Posted by: Agnostic on March 27, 2007 12:25 PM



I agree with your last paragraph above, Agnostic, only wishing to add that my problem with the new use of "begging the question" (as just one example among many) is not merely that it's changed, but that the new meaning is so much less sophisticated cognitively, so you end up with a fancy word doing no heavy lifting, and most people will never fully internalize the more complex (but universally important!) concept.

To a lesser degree, I have a problem with complex adjectives like "fantastic", "magnificent", "outstanding", "terrific", "awesome", and about 40 more, widely used as glittery ways to say "very good". I have no such problem with contemporary "sick" or "tight", since the standard meanings are simple concepts and hardly likely to be lost or weakened by a slang extension.

Posted by: J. Goard on March 27, 2007 7:14 PM



J. Goard

One that irks me, and is I suspect not just a US-Brit thing, is "aggressively" to mean "actively and enegetically" - "we're aggressively addressing your problem, sir".

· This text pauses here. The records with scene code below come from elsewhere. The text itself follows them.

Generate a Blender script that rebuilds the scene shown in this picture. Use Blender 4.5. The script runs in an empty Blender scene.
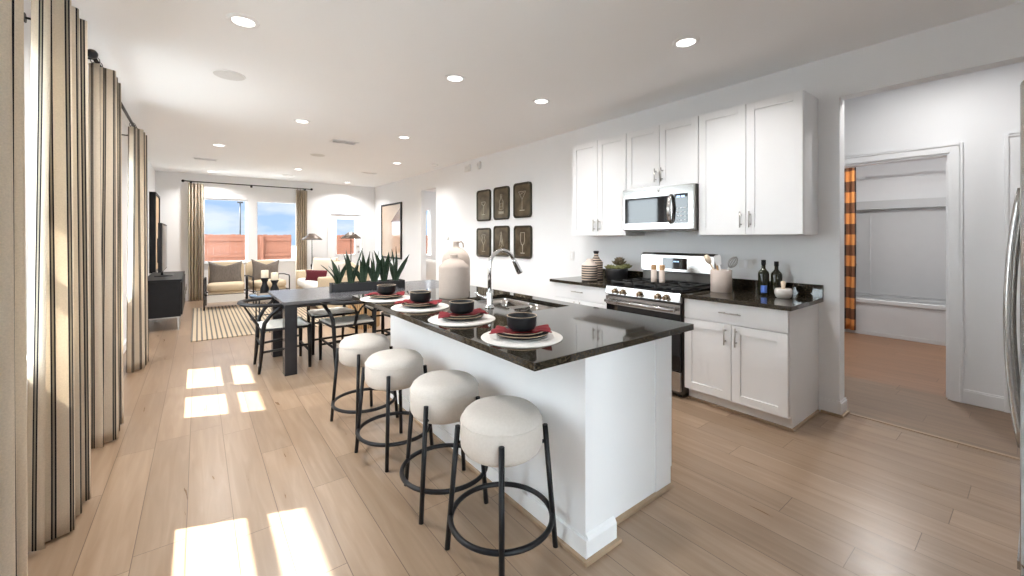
import bpy, math, random
from mathutils import Vector, Matrix
PI = math.pi
R = math.radians
random.seed(7)
C = bpy.context.scene.collection
sc = bpy.context.scene

# ------------------------------------------------------------------ camera
cam = bpy.data.cameras.new('camera')
cam.sensor_width = 36.0
cam.lens = 408.0 / 1024.0 * 36.0
cam.shift_y = -50.0 / 1024.0
cam.clip_start = 0.05
cam.clip_end = 400
camo = bpy.data.objects.new('camera', cam)
C.objects.link(camo)
camo.location = (0, 0, 1.35)
camo.rotation_euler = (R(90), 0, R(-37.582))
sc.camera = camo
sc.view_settings.view_transform = 'Standard'
sc.view_settings.look = 'None'
sc.view_settings.gamma = 1.0
sc.view_settings.use_curve_mapping = False
sc.view_settings.exposure = 0.40
sc.render.film_transparent = False
sc.cycles.use_denoising = True
sc.cycles.max_bounces = 14
sc.cycles.diffuse_bounces = 8
sc.cycles.glossy_bounces = 6
sc.cycles.transparent_max_bounces = 16
sc.cycles.sample_clamp_indirect = 6.0
sc.cycles.caustics_reflective = False
sc.cycles.caustics_refractive = False

GLOW = 10.0
# ------------------------------------------------------------------ world: blue sky with broken cloud
wd = bpy.data.worlds.new('sky')
sc.world = wd
wd.use_nodes = True
nt = wd.node_tree
nt.nodes.clear()
wo = nt.nodes.new('ShaderNodeOutputWorld')
wb = nt.nodes.new('ShaderNodeBackground')
wb.inputs['Strength'].default_value = 1.15
tc = nt.nodes.new('ShaderNodeTexCoord')
sp = nt.nodes.new('ShaderNodeSeparateXYZ')
nt.links.new(tc.outputs['Generated'], sp.inputs[0])
rp = nt.nodes.new('ShaderNodeValToRGB')
rp.color_ramp.elements[0].position = 0.0
rp.color_ramp.elements[0].color = (0.36, 0.50, 0.74, 1)
rp.color_ramp.elements[1].position = 0.45
rp.color_ramp.elements[1].color = (0.16, 0.28, 0.60, 1)
nt.links.new(sp.outputs['Z'], rp.inputs[0])
mp = nt.nodes.new('ShaderNodeMapping')
mp.inputs['Scale'].default_value = (2.2, 2.2, 9.0)
nt.links.new(tc.outputs['Generated'], mp.inputs[0])
ns = nt.nodes.new('ShaderNodeTexNoise')
ns.inputs['Scale'].default_value = 3.0
ns.inputs['Detail'].default_value = 6
ns.inputs['Roughness'].default_value = 0.55
nt.links.new(mp.outputs[0], ns.inputs['Vector'])
cr = nt.nodes.new('ShaderNodeValToRGB')
cr.color_ramp.elements[0].position = 0.38
cr.color_ramp.elements[0].color = (0, 0, 0, 1)
cr.color_ramp.elements[1].position = 0.60
cr.color_ramp.elements[1].color = (1, 1, 1, 1)
nt.links.new(ns.outputs['Fac'], cr.inputs[0])
mxw = nt.nodes.new('ShaderNodeMix')
mxw.data_type = 'RGBA'
nt.links.new(cr.outputs[0], mxw.inputs[0])
nt.links.new(rp.outputs[0], mxw.inputs[6])
mxw.inputs[7].default_value = (0.58, 0.63, 0.70, 1)
# sky glow added on the sun's side and behind the camera to light the interior
dt_ = nt.nodes.new('ShaderNodeVectorMath'); dt_.operation = 'DOT_PRODUCT'
nt.links.new(tc.outputs['Generated'], dt_.inputs[0])
dt_.inputs[1].default_value = (-0.93, -0.25, 0.26)
mr = nt.nodes.new('ShaderNodeMapRange'); mr.interpolation_type = 'SMOOTHSTEP'
mr.inputs['From Min'].default_value = -0.15
mr.inputs['From Max'].default_value = 0.75
mr.inputs['To Max'].default_value = GLOW
nt.links.new(dt_.outputs['Value'], mr.inputs['Value'])
gl_ = nt.nodes.new('ShaderNodeVectorMath'); gl_.operation = 'SCALE'
gl_.inputs[0].default_value = (0.86, 0.94, 1.0)
nt.links.new(mr.outputs[0], gl_.inputs['Scale'])
ad_ = nt.nodes.new('ShaderNodeVectorMath'); ad_.operation = 'ADD'
nt.links.new(mxw.outputs[2], ad_.inputs[0])
nt.links.new(gl_.outputs[0], ad_.inputs[1])
nt.links.new(ad_.outputs[0], wb.inputs['Color'])
nt.links.new(wb.outputs[0], wo.inputs[0])

# ------------------------------------------------------------------ lights
SUN = 22.0
DOWNLIGHT_W = 21.0
HALL_W = 7.5
sun = bpy.data.lights.new('sun', 'SUN')
sun.energy = SUN
sun.angle = R(0.6)
sun.color = (1.0, 0.98, 0.95)
suno = bpy.data.objects.new('sun', sun)
C.objects.link(suno)
suno.location = (-6, 3, 9)
suno.rotation_euler = Vector((0.66, -0.26, -1.0)).to_track_quat('-Z', 'Y').to_euler()

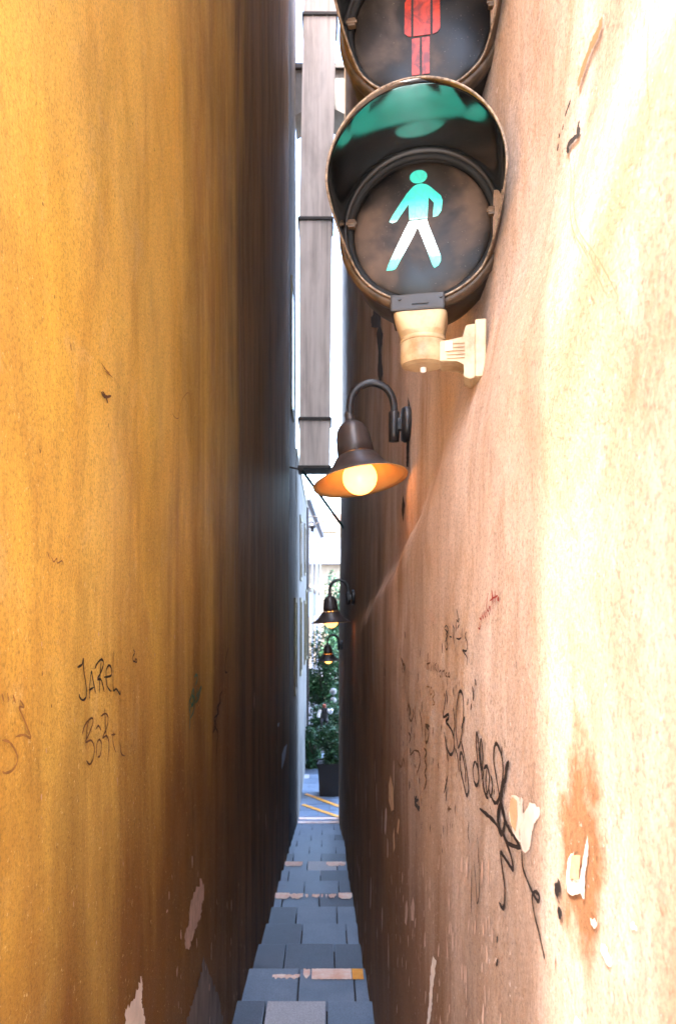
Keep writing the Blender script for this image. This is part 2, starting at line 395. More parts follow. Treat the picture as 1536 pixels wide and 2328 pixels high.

But, but ... I didn't want you to be hostile and physically violent towards me; and being hostile and physically violent towards my problem probably wo't help much either. Aggression is not a good thing in most circumstances.

Posted by: Alan Little on March 28, 2007 12:27 AM



MBlowhard defined "begs the question" in earlier post, which clarified it for me. You "beg the question" when you presume something to be true which is debatable. You present something as a fact which is not established fact. As he stated, if you wonder about how to best advertise this excellent blog, you "beg the question" of whether it is actually an excellent blog. It is the thing skipped over without being proven.

In PR, I've also heard it called "not accepting the premise." If you ask someone "Was it your incompetence which got you fired?", you beg the question of whether the person is even incompetent. The question seems to take for granted that you are incompetent, and simply wonders if that specifically is what got you fired.